Others envision the various CCPs splitting market share across regions and products. Dealers, for one, see competition as a way to keep clearing fees and collateral requirements low. "ICE will be the clearing mechanism most favored for single-names and more complex credit derivatives," while CME, Euronext and Eurex will likely see the most index futures and over-the-counter index business, asserted Michael Gooch, CEO of interdealer broker GFI Group, which is an ICE Clearing shareholder. Gooch spoke at a GFI-sponsored conference on credit derivatives in New York last month.
"It appears that ICE has created an interesting head start here in the U.S.," said the unnamed bond trading executive. Europe, however, "may favor a different solution."

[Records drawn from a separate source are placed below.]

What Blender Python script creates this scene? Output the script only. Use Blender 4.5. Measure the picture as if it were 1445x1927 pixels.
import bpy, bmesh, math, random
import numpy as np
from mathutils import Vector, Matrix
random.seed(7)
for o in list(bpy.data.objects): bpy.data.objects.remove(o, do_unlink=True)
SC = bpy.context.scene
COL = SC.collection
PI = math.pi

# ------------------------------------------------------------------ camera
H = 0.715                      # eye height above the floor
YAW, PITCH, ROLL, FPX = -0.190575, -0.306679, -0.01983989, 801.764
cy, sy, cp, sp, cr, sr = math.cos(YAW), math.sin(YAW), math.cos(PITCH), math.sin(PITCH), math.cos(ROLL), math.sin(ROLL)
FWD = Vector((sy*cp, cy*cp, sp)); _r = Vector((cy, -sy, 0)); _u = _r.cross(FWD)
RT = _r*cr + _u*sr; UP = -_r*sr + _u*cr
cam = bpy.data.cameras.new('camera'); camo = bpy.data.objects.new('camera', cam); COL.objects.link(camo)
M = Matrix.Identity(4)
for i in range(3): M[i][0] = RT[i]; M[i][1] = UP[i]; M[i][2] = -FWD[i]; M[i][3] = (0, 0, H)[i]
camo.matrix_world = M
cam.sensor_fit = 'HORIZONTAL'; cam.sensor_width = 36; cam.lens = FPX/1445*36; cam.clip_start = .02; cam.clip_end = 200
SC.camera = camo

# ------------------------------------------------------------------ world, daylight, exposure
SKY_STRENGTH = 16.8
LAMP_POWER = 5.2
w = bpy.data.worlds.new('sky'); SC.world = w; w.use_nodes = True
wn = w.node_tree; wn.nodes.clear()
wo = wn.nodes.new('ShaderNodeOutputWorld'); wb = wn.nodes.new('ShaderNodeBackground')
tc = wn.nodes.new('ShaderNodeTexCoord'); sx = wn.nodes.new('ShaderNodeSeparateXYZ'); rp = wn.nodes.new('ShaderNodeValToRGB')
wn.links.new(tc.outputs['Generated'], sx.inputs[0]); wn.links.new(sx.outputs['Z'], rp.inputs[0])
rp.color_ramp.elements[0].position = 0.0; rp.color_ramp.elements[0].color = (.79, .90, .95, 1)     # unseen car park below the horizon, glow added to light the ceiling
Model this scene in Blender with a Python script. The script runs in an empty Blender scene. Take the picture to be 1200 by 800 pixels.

Focusing initially on Europe are NYSE Euronext and the Eurex derivatives market. Euronext began clearing for Markit Group's iTraxx European indexes on Dec. 22 through Bclear, the confirmation and processing platform of its Liffe derivatives subsidiary. Bclear feeds trades to LCH.Clearnet, which expects to begin clearing for U.S. CDS indexes shortly and is considering servicing U.S. single-name CDS and index tranches. Liffe and LCH.Clearnet announced Dec. 23 that they had received exemptions from the Securities and Exchange Commission to let U.S. users clear through the system.
LCH.Clearnet expects to reach by March 15 an agreement to merge with the U.S. Depository Trust & Clearing Corp. (DTCC), operator of the Trade Information Warehouse, which stores credit derivative trade details and automates settlement, and the Deriv-Serv matching and confirmation service. On Nov. 4, DTCC began publishing weekly aggregate data for some of the contracts placed by dealers in its CDS database.
Both ICE and CME, which is partnering with Citadel Investment Group on its service, say they are ready to launch their U.S. clearing mechanisms as soon as they receive regulatory approval. On Dec. 23, CME said that it had received the green light from the Commodities Futures Trading Commission and New York Fed but was still awaiting SEC exemptions.